Planetary gearmotors are relatively abundant on the market, though a bit expensive.  You can get them from as small as 6 mm in diameter on up.

I finally purchased a pair of Tamiya planetary Gearbox sets.  While larger than I would have liked at 28 mm diameter the Tamiya gearmotor was both powerful and allowed you to choose your own gear ratio.

Ordinary muscles sense tension, not position, so I decided to measure that instead of using a potentiometer.  Using the Hall Effect sensor, magnet and spring scheme that JHack used, I designed a sensor to enclose a spring.

The spring had a fairly linear compression ratio from 0-3.5 kg.  Unfortunately, while the Hall Effect sensor was linear with regards to the magnetic field encountered, it was not linear with regards to the distance from the magnet.

I was eventually able to calibrate it, however.  That done I had to design a takeup reel for the "tendon" connecting the gearmotor to the finger.

The resulting ensemble was big and bulky but demonstrated the configuration.

That done, I began a second iteration of the design of this artificial muscle aimed at trimming the sizes of the components.  Currently, I am working on the planetary gear box., that being the most expensive item in the ensemble.  Arriving at a design which borrows both from the mcentric design on Thingiverse and the Tamiya gearbox, I have been able to produce a working 25 mm diameter gearbox which has a reduction ratio similar to the Tamiya gearbox.

I am using small nails for the axles of the planetary gears.  The 4:1 reduction stages that you see in the picture are prototypes.  I will be reducing the length of those considerably as work continues.  Reducing the diameter of the gearbox will prove more difficult.
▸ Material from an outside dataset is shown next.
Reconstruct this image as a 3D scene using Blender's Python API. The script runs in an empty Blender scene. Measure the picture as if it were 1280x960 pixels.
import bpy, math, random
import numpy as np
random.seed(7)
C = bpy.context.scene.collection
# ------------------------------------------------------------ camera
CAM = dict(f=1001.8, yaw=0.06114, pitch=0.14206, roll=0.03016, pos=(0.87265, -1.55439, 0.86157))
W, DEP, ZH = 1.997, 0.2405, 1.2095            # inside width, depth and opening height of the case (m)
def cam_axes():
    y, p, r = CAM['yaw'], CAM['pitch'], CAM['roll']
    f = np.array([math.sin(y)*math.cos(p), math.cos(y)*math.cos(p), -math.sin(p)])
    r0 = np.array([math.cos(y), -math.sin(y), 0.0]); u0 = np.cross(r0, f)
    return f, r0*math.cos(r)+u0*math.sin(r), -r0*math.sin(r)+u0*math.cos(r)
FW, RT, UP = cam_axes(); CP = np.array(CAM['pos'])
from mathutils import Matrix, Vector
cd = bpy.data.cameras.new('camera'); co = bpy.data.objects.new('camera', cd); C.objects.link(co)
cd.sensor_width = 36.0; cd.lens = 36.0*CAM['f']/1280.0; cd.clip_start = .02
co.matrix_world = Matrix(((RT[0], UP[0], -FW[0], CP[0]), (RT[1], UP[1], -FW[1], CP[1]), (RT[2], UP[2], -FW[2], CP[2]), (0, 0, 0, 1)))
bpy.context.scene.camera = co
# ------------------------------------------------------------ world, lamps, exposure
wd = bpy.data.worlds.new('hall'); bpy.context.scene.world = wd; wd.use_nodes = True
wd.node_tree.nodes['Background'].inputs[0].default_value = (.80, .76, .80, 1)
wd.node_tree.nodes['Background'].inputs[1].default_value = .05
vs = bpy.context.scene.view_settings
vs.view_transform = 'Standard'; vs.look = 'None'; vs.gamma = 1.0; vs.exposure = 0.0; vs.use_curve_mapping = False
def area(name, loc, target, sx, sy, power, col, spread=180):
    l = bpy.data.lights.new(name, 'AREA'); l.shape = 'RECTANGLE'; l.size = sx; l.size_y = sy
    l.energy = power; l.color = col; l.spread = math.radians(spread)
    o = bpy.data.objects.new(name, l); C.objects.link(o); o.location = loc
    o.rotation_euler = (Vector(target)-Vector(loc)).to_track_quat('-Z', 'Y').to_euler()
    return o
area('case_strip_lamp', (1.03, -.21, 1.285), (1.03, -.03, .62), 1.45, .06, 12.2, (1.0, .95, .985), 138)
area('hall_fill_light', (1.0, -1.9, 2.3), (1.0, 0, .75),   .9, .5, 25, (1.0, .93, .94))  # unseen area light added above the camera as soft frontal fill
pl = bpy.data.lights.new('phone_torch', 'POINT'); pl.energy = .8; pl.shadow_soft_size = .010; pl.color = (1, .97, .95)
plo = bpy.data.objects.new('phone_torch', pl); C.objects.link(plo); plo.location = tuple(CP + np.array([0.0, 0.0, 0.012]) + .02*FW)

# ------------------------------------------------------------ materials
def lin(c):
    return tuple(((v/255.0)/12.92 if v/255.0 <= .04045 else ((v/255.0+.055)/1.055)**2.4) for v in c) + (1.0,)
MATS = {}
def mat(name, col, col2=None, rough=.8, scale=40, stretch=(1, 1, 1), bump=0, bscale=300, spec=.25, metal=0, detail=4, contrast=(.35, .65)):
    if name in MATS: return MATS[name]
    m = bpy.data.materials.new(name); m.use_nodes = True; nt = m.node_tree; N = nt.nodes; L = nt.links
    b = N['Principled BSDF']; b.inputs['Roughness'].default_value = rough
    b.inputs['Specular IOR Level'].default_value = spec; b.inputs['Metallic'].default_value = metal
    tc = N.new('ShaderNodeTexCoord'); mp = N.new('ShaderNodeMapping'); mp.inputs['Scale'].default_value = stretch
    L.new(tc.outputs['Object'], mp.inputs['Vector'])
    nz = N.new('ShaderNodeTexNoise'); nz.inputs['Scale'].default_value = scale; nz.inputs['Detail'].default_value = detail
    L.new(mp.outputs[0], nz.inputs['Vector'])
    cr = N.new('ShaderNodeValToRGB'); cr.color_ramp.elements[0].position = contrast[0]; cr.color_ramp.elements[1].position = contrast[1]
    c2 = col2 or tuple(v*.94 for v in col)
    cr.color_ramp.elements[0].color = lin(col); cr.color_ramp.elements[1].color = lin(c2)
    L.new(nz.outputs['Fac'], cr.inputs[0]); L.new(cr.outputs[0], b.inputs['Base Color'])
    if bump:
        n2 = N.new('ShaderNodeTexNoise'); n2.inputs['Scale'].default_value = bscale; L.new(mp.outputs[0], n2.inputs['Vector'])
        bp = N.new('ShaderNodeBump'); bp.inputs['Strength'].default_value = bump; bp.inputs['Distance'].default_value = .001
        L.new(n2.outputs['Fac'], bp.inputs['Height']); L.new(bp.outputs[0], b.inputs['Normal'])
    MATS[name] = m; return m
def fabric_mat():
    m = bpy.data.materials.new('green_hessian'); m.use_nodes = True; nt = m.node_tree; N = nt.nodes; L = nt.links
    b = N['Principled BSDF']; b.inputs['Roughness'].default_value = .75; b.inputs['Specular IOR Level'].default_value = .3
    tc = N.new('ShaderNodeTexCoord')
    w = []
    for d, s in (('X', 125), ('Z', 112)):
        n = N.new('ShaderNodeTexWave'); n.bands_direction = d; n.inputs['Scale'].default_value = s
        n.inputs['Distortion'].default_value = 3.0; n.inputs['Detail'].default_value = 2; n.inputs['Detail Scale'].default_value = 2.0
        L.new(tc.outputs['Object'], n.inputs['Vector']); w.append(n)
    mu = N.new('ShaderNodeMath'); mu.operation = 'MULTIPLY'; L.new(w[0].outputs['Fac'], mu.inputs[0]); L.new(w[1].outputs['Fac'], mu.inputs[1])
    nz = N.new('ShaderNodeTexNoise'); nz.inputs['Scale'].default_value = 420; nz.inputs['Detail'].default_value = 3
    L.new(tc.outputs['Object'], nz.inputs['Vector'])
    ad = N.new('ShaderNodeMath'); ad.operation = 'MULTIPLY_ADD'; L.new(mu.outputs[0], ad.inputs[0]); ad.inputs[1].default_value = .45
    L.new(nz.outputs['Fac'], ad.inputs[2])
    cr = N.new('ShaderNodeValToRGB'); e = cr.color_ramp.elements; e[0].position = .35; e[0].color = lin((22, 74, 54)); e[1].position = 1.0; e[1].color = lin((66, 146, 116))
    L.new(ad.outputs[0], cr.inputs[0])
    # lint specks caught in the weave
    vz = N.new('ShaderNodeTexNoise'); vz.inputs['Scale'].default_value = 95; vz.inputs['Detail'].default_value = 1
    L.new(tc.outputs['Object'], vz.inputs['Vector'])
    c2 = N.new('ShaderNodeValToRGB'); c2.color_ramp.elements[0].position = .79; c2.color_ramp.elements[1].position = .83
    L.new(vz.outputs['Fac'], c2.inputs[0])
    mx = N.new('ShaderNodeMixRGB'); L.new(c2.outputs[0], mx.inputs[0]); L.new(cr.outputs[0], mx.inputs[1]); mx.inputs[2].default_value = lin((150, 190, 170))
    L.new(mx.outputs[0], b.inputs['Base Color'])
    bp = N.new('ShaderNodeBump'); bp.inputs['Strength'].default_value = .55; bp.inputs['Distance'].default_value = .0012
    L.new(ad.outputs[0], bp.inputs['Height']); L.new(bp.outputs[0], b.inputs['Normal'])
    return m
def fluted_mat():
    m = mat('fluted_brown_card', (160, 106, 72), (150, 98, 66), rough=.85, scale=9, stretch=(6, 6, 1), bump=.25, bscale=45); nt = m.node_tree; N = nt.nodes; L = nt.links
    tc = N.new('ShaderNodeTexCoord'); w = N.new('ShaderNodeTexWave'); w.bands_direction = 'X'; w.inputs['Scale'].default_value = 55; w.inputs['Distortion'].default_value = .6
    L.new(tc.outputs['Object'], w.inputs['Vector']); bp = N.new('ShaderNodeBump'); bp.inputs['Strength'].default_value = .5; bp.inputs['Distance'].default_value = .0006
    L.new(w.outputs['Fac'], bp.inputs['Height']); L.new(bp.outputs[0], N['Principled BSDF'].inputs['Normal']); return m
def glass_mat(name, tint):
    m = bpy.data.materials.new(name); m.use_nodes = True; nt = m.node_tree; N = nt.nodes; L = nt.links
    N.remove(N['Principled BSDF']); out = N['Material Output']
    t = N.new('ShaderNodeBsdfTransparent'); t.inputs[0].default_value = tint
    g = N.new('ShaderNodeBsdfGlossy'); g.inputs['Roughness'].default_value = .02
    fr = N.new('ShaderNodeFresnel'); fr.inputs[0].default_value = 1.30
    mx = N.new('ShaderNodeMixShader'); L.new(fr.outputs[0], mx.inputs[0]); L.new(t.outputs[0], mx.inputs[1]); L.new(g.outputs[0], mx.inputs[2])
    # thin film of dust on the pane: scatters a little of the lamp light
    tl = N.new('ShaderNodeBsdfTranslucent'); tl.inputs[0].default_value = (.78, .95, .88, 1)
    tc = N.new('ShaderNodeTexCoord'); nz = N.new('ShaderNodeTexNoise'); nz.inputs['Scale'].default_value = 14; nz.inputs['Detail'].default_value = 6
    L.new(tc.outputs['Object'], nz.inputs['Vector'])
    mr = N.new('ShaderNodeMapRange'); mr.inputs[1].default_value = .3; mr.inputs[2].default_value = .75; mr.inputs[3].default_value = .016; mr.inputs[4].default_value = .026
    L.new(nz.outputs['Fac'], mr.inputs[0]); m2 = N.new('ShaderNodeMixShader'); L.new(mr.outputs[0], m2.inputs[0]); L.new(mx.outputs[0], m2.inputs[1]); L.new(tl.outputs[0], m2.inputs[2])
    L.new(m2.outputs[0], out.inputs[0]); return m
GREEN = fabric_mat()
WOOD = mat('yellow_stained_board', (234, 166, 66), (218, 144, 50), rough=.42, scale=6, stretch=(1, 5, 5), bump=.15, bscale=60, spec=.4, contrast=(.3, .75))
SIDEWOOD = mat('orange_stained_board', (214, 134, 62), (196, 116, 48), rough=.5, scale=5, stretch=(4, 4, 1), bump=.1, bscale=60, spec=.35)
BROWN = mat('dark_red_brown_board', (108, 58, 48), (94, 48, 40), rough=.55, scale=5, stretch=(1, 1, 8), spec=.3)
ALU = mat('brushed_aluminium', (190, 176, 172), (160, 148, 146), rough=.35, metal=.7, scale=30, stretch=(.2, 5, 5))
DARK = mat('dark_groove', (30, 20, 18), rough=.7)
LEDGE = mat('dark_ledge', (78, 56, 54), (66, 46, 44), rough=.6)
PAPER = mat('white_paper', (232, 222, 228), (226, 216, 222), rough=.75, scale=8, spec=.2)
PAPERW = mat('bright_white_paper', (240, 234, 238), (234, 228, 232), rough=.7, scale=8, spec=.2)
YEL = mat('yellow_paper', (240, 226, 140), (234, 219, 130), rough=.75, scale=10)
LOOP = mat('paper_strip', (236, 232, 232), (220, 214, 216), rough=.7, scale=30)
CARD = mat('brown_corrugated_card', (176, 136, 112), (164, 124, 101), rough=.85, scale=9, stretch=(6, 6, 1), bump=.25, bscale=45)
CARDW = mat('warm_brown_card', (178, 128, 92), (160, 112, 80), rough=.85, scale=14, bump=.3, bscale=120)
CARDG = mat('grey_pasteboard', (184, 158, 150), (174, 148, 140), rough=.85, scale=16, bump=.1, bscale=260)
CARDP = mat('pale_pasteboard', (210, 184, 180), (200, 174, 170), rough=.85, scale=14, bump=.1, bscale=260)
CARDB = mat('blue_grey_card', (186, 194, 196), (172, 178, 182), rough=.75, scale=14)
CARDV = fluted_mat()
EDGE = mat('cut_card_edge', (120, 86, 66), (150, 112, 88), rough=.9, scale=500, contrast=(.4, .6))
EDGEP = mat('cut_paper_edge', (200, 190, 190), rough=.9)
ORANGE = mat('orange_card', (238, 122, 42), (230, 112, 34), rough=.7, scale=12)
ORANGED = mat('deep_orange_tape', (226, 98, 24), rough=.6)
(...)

The current 25 mm diameter gearbox reduces the cross sectional area of the servos in the forearm by a bit more than half and presents a much less awkward cross section to work with than conventional servos.

The Hall Effect sensors cost about $1.50 retail and the magnets and spring about about $0.50 each.  Motors of the power required can be had surplus for about $0.50 each.  Except for the monfilament, wiring and electronics, the rest can be printed.